Table of Contents
Problem Statement
In the maximum length of chain pairs problem we have given n pairs of numbers, find the longest chain in which (c, d) can follow (a, b) if b < c. In the given pairs the first element is always smaller than the second.
Example
Input
[{12, 14}, {23, 29}, {18, 41}, {30,34}]
Output
3
Explanation
Here, chain is {12, 14}, {23, 29}, {30, 34}
Approach for Maximum Length of Chain Pairs
Here we use the modified way of the longest increasing subsequence algorithm. First, we need to sort the elements such a way that the first element is always in the increasing order. Now we apply the longest increasing subsequence to the current pair of the vector. Now, compare the first element of the current and second element of the chain created. If no pairs in chain add the first pair. If the first element > second element of last in chain add an element. Else, replace. Now for more understanding see the step by step execution of the logic-
arr[] = { {12, 14}, {23, 29}, {18, 41}, {30,34} };
First, we sort the array on the basis of the first element.
arr[] = { {12,14}, {18,41}, {23,29}, {30,34} }
Now add the elements to the chain and increase the counts of the length.

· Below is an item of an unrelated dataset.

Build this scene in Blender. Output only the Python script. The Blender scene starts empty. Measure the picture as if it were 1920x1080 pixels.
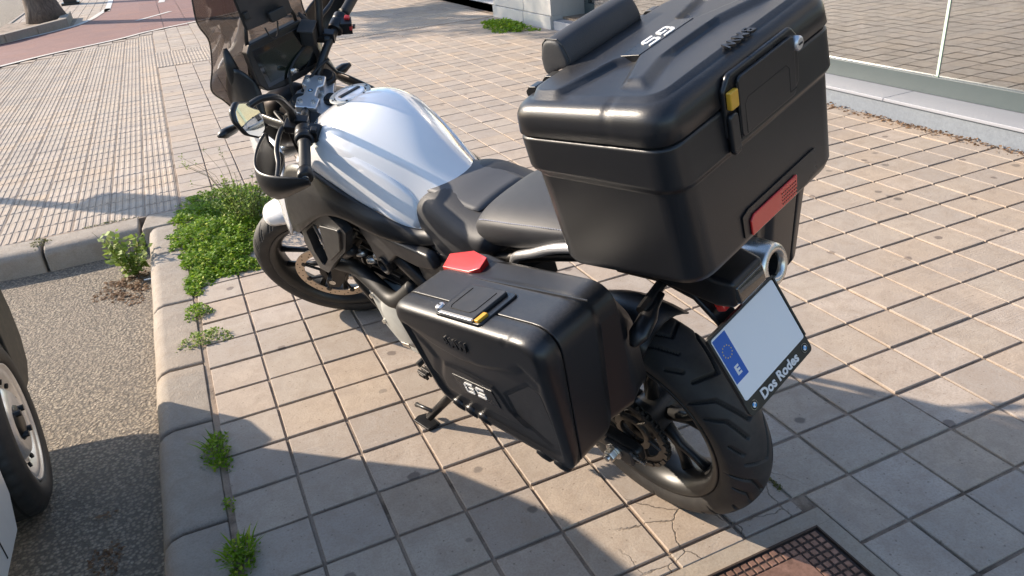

chain = { {12,14} }; //step 1;
chain = { {12,14}, {23,29}}; // step 2;
chain = { {12,14}, {23,29}, {30,34}}; //step 3;
Algorithm
a. Sort the given pairs according, to the first element increasing order.
b. Here we use modified LIS,
- Compare the first element of the current and second element of the chain created.
- If no pairs in chain add the first pair.
- If the first element > second element of last in chain add an element.
- Else, replace.
c. Finally, return the length of the chain created.
Implementation
C++ Program for Maximum Length of Chain Pairs
#include <stdio.h>
#include <stdlib.h>
//pair structure
struct pair
{
int a;
int b;
};
int MaxChainLen(struct pair array[], int n)
{
int i, j, maximum_len = 0;
int *length_array = (int*) malloc ( sizeof( int ) * n );
//initilize length array
for ( i = 0; i < n; i++ )
{
length_array[i] = 1;
}
//algorithm
for(i = 1; i < n; i++ ){
for(j = 0; j < i; j++ )
{
if(array[i].a > array[j].b && length_array[i] < length_array[j] + 1)
{
length_array[i] = length_array[j] + 1;
}
}
}
for(i = 0; i < n; i++ )
{
if(maximum_len < length_array[i] )
{
maximum_len = length_array[i];
}
}
free( length_array );
return maximum_len;
}
/* Driver program to test above function */
int main()
{
struct pair input_array[] = {{12, 14}, {18, 41}, {23, 29}, {30, 34}};
int size = sizeof(input_array)/sizeof(input_array[0]);
printf("length of longest chain is: %d",MaxChainLen(input_array,size));
return 0;
}Java Program for Maximum Length of Chain Pairs
import java.util.Scanner;
class sum
{
public static int MaxChainLen(int array[][], int n)
{
int i, j, maximum_len = 0;
int length_array[] = new int[n];
//initilize length array
for ( i = 0; i < n; i++ )
{
length_array[i] = 1;
}
//algorithm
for(i = 1; i < n; i++ ){
for(j = 0; j < i; j++ )
{
if((array[i][0] > array[j][1]) && (length_array[i] < (length_array[j] + 1)))
{
length_array[i] = length_array[j] + 1;
}
}
}
for(i = 0; i < n; i++ )
{
if(maximum_len < length_array[i] )
{
maximum_len = length_array[i];
}
}
return maximum_len;
}
public static void main(String[] args)
{
Scanner sr = new Scanner(System.in);
int n = sr.nextInt();
int arr[][] = new int[n][2];
for(int i=0;i<n;i++)
{
arr[i][0] = sr.nextInt();
arr[i][1] = sr.nextInt();
}
int ans = MaxChainLen(arr,n);
System.out.println("length of longest chain is: " + ans);
}
}4 12 14 18 41 23 29 30 34
length of longest chain is: 3
Complexity Analysis for Maximum Length of Chain Pairs
Time Complexity
O(nlogn) where n is the number of given pairs. Here we rin two for loop which leads the time complexity to n^2.
Space Complexity
O(1) because we just use a few variables as auxiliary space.